## START

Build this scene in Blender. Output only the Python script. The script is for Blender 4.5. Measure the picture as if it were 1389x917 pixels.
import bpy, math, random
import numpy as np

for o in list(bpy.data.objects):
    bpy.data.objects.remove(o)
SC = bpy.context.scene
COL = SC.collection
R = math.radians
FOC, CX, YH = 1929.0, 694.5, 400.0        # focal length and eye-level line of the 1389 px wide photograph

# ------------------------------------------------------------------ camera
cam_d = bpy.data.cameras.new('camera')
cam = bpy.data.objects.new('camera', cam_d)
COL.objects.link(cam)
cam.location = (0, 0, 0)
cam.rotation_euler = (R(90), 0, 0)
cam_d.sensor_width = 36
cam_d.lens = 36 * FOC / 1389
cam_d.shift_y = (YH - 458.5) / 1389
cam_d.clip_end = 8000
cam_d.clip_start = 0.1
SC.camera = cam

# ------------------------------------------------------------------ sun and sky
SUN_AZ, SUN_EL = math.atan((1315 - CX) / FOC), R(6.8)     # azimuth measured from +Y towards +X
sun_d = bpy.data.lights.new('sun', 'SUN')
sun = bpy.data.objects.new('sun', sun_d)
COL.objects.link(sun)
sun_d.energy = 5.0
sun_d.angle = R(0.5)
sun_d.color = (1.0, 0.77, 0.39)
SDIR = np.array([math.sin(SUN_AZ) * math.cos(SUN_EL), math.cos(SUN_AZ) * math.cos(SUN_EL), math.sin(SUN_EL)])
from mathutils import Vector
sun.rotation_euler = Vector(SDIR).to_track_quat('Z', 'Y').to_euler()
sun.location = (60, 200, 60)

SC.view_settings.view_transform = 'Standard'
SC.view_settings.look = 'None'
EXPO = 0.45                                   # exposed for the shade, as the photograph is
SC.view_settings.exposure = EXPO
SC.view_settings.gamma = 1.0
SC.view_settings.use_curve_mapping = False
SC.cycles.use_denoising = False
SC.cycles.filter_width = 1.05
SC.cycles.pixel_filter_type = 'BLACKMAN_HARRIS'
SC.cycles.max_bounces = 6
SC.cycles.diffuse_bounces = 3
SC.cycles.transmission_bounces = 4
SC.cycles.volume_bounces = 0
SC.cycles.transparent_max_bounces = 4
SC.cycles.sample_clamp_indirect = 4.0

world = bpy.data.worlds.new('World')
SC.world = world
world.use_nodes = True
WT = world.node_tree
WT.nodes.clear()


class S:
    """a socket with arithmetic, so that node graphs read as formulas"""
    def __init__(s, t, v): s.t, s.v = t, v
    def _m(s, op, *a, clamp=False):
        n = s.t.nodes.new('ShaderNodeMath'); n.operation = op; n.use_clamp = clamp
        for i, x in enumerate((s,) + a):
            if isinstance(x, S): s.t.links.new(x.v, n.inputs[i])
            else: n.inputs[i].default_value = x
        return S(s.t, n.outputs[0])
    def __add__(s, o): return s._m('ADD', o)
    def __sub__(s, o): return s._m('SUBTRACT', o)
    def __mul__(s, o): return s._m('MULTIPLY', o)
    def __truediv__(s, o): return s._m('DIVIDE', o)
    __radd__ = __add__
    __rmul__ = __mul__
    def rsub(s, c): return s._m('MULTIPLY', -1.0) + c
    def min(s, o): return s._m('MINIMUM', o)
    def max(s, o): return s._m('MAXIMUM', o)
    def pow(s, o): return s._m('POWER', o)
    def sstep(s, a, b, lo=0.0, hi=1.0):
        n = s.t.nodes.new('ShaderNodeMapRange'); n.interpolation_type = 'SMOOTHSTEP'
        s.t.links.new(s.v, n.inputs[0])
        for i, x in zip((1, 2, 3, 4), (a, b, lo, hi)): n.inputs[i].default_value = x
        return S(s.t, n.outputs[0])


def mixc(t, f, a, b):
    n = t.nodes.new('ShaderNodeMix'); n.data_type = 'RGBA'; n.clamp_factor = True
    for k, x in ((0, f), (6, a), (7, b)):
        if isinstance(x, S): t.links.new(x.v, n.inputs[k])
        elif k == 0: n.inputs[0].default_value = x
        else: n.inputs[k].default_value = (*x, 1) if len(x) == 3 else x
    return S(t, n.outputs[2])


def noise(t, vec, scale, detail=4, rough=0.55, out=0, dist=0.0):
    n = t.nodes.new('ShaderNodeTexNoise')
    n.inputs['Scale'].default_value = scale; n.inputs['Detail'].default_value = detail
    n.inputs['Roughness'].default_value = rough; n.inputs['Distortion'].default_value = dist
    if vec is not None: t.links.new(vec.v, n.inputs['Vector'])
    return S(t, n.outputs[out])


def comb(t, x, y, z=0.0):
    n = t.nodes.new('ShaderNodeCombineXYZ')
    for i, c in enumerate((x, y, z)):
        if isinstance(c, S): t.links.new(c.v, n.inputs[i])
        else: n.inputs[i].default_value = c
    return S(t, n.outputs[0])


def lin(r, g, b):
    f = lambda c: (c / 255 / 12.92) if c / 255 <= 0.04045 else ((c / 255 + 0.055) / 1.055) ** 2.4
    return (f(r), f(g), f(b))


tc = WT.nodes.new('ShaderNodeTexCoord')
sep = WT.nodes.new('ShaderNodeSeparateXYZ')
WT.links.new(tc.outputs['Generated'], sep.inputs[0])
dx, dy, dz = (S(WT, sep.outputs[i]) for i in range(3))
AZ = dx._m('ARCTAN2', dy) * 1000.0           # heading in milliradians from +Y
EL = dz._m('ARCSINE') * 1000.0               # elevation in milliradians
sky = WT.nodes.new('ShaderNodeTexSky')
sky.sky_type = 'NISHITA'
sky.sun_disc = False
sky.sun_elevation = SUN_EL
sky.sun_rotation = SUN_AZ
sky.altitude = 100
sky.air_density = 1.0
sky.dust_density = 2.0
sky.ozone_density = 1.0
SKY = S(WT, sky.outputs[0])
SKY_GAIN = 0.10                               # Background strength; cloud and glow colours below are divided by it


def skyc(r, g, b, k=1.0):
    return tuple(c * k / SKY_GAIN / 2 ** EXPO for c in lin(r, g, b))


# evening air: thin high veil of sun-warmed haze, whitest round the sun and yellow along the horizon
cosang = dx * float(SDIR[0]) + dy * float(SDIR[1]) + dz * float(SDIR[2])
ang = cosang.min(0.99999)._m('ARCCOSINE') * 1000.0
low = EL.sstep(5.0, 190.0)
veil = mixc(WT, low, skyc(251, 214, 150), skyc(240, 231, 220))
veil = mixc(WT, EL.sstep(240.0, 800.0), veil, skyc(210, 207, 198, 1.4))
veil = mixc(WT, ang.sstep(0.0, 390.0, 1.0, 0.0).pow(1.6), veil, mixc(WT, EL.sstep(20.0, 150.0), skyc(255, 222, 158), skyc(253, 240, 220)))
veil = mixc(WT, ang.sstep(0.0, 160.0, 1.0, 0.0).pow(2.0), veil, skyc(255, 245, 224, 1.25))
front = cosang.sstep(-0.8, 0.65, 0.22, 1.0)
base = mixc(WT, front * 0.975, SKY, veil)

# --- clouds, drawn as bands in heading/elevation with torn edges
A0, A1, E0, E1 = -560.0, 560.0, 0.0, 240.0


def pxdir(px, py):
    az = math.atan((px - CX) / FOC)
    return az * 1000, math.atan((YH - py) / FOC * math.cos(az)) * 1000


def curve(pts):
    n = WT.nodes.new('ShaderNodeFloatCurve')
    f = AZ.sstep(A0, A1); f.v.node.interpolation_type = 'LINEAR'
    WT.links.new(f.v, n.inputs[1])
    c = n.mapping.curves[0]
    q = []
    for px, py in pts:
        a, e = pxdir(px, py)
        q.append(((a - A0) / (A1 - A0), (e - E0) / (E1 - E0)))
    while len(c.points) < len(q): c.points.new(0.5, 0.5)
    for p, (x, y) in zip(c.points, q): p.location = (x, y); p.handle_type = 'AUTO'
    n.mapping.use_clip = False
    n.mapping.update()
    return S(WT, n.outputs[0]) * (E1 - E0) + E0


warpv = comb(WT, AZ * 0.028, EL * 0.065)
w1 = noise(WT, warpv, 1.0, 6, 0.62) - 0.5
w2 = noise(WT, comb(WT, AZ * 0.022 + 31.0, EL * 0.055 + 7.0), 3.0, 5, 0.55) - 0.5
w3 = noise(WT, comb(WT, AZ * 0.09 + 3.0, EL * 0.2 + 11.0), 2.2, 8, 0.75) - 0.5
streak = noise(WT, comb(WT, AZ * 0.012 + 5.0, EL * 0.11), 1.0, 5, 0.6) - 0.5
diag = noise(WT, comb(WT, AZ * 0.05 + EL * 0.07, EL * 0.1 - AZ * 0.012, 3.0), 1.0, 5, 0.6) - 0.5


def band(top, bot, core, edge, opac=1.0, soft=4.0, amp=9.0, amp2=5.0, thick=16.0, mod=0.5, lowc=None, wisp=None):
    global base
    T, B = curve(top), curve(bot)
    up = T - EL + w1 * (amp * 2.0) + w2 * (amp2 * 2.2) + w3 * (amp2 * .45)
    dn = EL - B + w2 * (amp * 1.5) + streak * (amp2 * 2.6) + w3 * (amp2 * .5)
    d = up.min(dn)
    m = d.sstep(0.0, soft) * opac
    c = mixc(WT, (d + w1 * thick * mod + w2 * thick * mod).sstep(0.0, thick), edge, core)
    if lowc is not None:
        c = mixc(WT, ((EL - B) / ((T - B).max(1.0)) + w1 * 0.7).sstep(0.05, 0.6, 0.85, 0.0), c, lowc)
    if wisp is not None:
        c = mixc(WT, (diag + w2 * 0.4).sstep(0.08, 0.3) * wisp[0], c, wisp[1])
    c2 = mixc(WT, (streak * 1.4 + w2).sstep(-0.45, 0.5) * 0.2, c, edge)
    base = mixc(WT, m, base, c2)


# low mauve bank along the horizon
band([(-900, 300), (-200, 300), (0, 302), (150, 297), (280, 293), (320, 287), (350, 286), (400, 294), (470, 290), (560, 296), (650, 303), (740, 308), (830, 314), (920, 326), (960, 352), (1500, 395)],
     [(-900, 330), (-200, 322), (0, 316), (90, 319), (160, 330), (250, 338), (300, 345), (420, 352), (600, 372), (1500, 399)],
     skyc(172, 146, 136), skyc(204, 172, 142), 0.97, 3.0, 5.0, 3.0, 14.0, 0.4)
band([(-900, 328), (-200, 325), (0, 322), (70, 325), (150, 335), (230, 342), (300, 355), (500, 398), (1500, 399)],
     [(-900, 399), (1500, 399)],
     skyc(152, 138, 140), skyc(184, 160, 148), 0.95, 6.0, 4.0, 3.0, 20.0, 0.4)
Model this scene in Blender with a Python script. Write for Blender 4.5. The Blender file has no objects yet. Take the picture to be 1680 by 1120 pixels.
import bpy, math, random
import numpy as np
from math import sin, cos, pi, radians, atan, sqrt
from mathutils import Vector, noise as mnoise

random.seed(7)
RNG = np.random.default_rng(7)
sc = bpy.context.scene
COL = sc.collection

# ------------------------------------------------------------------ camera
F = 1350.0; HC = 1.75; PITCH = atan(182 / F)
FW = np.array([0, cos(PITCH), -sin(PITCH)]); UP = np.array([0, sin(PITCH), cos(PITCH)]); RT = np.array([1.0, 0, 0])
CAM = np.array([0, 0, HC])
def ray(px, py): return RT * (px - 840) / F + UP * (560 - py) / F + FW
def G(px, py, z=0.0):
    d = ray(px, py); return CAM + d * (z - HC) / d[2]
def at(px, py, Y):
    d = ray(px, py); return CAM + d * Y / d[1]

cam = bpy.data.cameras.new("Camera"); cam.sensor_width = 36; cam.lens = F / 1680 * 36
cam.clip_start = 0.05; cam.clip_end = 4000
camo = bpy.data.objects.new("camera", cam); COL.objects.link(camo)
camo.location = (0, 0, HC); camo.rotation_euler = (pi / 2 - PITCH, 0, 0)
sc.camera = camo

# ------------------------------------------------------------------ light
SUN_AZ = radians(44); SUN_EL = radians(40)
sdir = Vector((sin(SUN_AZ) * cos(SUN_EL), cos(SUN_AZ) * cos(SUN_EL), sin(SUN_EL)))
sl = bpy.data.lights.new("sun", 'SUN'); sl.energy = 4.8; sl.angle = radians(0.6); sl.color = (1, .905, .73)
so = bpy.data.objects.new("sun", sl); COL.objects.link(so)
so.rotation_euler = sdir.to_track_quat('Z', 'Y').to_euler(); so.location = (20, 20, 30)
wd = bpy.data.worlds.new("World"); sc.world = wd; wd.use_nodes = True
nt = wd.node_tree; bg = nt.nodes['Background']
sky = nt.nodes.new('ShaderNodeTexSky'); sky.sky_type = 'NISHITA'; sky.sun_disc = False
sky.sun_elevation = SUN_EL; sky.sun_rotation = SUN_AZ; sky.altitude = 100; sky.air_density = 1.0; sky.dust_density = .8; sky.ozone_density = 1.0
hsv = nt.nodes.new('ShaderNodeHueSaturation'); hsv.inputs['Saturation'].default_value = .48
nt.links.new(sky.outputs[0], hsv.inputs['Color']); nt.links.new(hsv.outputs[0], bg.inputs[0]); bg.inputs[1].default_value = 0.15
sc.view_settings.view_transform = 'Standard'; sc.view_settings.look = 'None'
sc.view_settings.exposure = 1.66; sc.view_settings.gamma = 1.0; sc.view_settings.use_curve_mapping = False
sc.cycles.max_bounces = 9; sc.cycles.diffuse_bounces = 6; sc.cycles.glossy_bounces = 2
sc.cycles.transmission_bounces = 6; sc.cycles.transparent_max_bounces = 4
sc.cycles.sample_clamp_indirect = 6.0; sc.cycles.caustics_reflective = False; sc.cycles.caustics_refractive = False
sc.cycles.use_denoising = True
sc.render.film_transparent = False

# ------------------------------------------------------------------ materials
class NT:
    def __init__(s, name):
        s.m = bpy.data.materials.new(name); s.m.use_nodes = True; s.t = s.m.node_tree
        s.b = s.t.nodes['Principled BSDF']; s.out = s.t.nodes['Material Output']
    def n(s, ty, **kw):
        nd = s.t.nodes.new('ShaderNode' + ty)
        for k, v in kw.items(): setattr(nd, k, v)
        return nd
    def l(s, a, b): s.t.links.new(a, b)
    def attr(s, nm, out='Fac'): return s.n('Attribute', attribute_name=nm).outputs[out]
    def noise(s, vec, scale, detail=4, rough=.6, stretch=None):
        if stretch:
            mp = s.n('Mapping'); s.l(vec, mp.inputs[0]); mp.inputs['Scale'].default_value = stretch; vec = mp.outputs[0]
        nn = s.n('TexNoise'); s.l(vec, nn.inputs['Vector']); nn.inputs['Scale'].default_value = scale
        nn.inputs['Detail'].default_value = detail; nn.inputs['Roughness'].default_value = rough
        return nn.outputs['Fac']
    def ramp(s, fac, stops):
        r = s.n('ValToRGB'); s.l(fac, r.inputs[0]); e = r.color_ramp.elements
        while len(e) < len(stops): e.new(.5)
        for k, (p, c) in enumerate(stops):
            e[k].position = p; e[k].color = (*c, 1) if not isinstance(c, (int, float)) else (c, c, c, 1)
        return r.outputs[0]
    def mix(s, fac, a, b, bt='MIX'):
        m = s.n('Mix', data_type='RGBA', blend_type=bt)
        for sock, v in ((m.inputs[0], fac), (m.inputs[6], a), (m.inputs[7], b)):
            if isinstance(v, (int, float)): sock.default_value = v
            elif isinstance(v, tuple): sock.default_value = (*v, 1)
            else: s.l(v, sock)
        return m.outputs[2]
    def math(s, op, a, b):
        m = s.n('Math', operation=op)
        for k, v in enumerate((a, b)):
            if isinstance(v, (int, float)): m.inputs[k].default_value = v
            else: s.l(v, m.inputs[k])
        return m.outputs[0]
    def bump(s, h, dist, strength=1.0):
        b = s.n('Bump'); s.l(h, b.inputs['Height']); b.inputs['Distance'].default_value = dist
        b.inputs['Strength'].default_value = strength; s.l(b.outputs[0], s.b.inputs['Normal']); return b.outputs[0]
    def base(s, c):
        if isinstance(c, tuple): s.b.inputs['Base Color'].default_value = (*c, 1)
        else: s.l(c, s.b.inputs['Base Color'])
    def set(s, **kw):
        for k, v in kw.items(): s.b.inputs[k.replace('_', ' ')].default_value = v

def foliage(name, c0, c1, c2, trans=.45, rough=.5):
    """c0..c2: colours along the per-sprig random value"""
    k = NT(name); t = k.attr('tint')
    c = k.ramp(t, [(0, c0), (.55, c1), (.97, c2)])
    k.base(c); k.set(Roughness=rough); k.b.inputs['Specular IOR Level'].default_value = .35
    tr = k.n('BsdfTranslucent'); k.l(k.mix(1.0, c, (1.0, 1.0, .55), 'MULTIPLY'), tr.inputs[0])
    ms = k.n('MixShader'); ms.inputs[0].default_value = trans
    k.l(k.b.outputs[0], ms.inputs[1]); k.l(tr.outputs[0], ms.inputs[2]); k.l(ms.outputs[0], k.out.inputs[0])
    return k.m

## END

Task »
Looking at the material above, count the lines that hold "picture" and give the total alone.

Task answer »
2